------ DATA EXTRACT ------

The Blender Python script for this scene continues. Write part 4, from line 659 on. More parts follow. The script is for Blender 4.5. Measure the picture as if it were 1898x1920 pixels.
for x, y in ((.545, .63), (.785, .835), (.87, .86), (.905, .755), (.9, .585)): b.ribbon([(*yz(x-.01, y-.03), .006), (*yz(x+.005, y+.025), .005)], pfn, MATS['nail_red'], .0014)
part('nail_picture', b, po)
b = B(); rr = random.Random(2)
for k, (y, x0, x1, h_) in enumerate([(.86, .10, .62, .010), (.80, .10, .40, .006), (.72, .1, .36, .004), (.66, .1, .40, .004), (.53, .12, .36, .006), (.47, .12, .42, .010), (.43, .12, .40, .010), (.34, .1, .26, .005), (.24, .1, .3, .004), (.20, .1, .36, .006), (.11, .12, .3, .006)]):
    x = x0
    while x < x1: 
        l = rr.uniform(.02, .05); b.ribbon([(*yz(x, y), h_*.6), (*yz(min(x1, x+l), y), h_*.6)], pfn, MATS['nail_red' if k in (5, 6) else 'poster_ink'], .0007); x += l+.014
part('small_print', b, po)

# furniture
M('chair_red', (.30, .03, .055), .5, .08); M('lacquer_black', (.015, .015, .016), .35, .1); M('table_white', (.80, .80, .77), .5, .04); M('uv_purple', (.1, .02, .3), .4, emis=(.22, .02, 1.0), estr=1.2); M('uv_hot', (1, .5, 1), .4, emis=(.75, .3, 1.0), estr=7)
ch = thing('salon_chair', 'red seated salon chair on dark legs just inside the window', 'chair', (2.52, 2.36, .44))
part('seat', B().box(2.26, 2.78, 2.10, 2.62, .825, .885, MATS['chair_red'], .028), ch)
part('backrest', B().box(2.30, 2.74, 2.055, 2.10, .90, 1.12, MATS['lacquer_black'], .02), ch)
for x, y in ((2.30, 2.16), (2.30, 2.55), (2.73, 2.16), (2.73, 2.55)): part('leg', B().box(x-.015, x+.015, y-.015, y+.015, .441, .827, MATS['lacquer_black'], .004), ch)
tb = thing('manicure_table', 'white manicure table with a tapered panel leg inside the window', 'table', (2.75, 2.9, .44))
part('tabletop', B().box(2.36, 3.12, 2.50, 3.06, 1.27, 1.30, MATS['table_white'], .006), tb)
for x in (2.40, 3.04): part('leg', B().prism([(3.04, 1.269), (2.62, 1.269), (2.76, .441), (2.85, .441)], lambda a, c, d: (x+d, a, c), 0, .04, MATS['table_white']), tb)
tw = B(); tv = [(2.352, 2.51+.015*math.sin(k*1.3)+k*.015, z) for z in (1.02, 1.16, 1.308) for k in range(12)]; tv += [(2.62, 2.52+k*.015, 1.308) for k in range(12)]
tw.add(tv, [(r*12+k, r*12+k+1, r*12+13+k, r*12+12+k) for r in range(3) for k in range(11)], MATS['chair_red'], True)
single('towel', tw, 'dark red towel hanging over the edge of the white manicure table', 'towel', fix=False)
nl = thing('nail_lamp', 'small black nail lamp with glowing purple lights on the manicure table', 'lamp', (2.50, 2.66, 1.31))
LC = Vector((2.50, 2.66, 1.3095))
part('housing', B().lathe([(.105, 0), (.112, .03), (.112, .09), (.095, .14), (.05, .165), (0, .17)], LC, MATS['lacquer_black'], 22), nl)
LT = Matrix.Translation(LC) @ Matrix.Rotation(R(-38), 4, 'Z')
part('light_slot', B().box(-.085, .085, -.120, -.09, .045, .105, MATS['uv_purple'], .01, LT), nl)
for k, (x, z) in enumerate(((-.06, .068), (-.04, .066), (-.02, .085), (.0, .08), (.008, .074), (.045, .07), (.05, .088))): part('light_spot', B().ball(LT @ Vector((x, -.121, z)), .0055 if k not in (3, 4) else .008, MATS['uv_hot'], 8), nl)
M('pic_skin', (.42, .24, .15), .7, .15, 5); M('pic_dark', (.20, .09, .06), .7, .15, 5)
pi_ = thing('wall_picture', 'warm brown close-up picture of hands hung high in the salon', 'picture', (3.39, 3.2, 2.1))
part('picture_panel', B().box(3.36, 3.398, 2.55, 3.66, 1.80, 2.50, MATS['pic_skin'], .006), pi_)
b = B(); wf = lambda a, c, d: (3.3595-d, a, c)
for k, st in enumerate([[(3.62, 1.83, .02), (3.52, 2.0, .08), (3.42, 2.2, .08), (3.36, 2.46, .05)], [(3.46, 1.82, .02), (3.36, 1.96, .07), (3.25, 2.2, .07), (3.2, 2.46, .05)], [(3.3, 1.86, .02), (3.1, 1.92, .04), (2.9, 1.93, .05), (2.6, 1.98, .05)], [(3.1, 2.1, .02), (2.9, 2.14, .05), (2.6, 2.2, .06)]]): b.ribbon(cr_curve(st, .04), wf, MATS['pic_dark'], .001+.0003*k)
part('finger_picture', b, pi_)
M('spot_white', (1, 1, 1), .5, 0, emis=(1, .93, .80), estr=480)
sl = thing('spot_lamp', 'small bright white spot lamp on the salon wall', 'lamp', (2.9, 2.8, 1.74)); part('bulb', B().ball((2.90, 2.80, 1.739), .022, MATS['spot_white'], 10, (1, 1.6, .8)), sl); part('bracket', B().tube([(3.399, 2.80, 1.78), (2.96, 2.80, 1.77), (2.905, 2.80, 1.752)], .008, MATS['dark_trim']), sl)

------

#### THE PROBLEM
The data above must be returned in full, exactly as written.

#### SOLUTION FOR THIS TASK
The Blender Python script for this scene continues. Write part 4, from line 659 on. More parts follow. The script is for Blender 4.5. Measure the picture as if it were 1898x1920 pixels.
for x, y in ((.545, .63), (.785, .835), (.87, .86), (.905, .755), (.9, .585)): b.ribbon([(*yz(x-.01, y-.03), .006), (*yz(x+.005, y+.025), .005)], pfn, MATS['nail_red'], .0014)
part('nail_picture', b, po)
b = B(); rr = random.Random(2)
for k, (y, x0, x1, h_) in enumerate([(.86, .10, .62, .010), (.80, .10, .40, .006), (.72, .1, .36, .004), (.66, .1, .40, .004), (.53, .12, .36, .006), (.47, .12, .42, .010), (.43, .12, .40, .010), (.34, .1, .26, .005), (.24, .1, .3, .004), (.20, .1, .36, .006), (.11, .12, .3, .006)]):
    x = x0
    while x < x1: 
        l = rr.uniform(.02, .05); b.ribbon([(*yz(x, y), h_*.6), (*yz(min(x1, x+l), y), h_*.6)], pfn, MATS['nail_red' if k in (5, 6) else 'poster_ink'], .0007); x += l+.014
part('small_print', b, po)

# furniture
M('chair_red', (.30, .03, .055), .5, .08); M('lacquer_black', (.015, .015, .016), .35, .1); M('table_white', (.80, .80, .77), .5, .04); M('uv_purple', (.1, .02, .3), .4, emis=(.22, .02, 1.0), estr=1.2); M('uv_hot', (1, .5, 1), .4, emis=(.75, .3, 1.0), estr=7)
ch = thing('salon_chair', 'red seated salon chair on dark legs just inside the window', 'chair', (2.52, 2.36, .44))
part('seat', B().box(2.26, 2.78, 2.10, 2.62, .825, .885, MATS['chair_red'], .028), ch)
part('backrest', B().box(2.30, 2.74, 2.055, 2.10, .90, 1.12, MATS['lacquer_black'], .02), ch)
for x, y in ((2.30, 2.16), (2.30, 2.55), (2.73, 2.16), (2.73, 2.55)): part('leg', B().box(x-.015, x+.015, y-.015, y+.015, .441, .827, MATS['lacquer_black'], .004), ch)
tb = thing('manicure_table', 'white manicure table with a tapered panel leg inside the window', 'table', (2.75, 2.9, .44))
part('tabletop', B().box(2.36, 3.12, 2.50, 3.06, 1.27, 1.30, MATS['table_white'], .006), tb)
for x in (2.40, 3.04): part('leg', B().prism([(3.04, 1.269), (2.62, 1.269), (2.76, .441), (2.85, .441)], lambda a, c, d: (x+d, a, c), 0, .04, MATS['table_white']), tb)
tw = B(); tv = [(2.352, 2.51+.015*math.sin(k*1.3)+k*.015, z) for z in (1.02, 1.16, 1.308) for k in range(12)]; tv += [(2.62, 2.52+k*.015, 1.308) for k in range(12)]
tw.add(tv, [(r*12+k, r*12+k+1, r*12+13+k, r*12+12+k) for r in range(3) for k in range(11)], MATS['chair_red'], True)
single('towel', tw, 'dark red towel hanging over the edge of the white manicure table', 'towel', fix=False)
nl = thing('nail_lamp', 'small black nail lamp with glowing purple lights on the manicure table', 'lamp', (2.50, 2.66, 1.31))
LC = Vector((2.50, 2.66, 1.3095))
part('housing', B().lathe([(.105, 0), (.112, .03), (.112, .09), (.095, .14), (.05, .165), (0, .17)], LC, MATS['lacquer_black'], 22), nl)
LT = Matrix.Translation(LC) @ Matrix.Rotation(R(-38), 4, 'Z')
part('light_slot', B().box(-.085, .085, -.120, -.09, .045, .105, MATS['uv_purple'], .01, LT), nl)
for k, (x, z) in enumerate(((-.06, .068), (-.04, .066), (-.02, .085), (.0, .08), (.008, .074), (.045, .07), (.05, .088))): part('light_spot', B().ball(LT @ Vector((x, -.121, z)), .0055 if k not in (3, 4) else .008, MATS['uv_hot'], 8), nl)
M('pic_skin', (.42, .24, .15), .7, .15, 5); M('pic_dark', (.20, .09, .06), .7, .15, 5)
pi_ = thing('wall_picture', 'warm brown close-up picture of hands hung high in the salon', 'picture', (3.39, 3.2, 2.1))
part('picture_panel', B().box(3.36, 3.398, 2.55, 3.66, 1.80, 2.50, MATS['pic_skin'], .006), pi_)
b = B(); wf = lambda a, c, d: (3.3595-d, a, c)
for k, st in enumerate([[(3.62, 1.83, .02), (3.52, 2.0, .08), (3.42, 2.2, .08), (3.36, 2.46, .05)], [(3.46, 1.82, .02), (3.36, 1.96, .07), (3.25, 2.2, .07), (3.2, 2.46, .05)], [(3.3, 1.86, .02), (3.1, 1.92, .04), (2.9, 1.93, .05), (2.6, 1.98, .05)], [(3.1, 2.1, .02), (2.9, 2.14, .05), (2.6, 2.2, .06)]]): b.ribbon(cr_curve(st, .04), wf, MATS['pic_dark'], .001+.0003*k)
part('finger_picture', b, pi_)
M('spot_white', (1, 1, 1), .5, 0, emis=(1, .93, .80), estr=480)
sl = thing('spot_lamp', 'small bright white spot lamp on the salon wall', 'lamp', (2.9, 2.8, 1.74)); part('bulb', B().ball((2.90, 2.80, 1.739), .022, MATS['spot_white'], 10, (1, 1.6, .8)), sl); part('bracket', B().tube([(3.399, 2.80, 1.78), (2.96, 2.80, 1.77), (2.905, 2.80, 1.752)], .008, MATS['dark_trim']), sl)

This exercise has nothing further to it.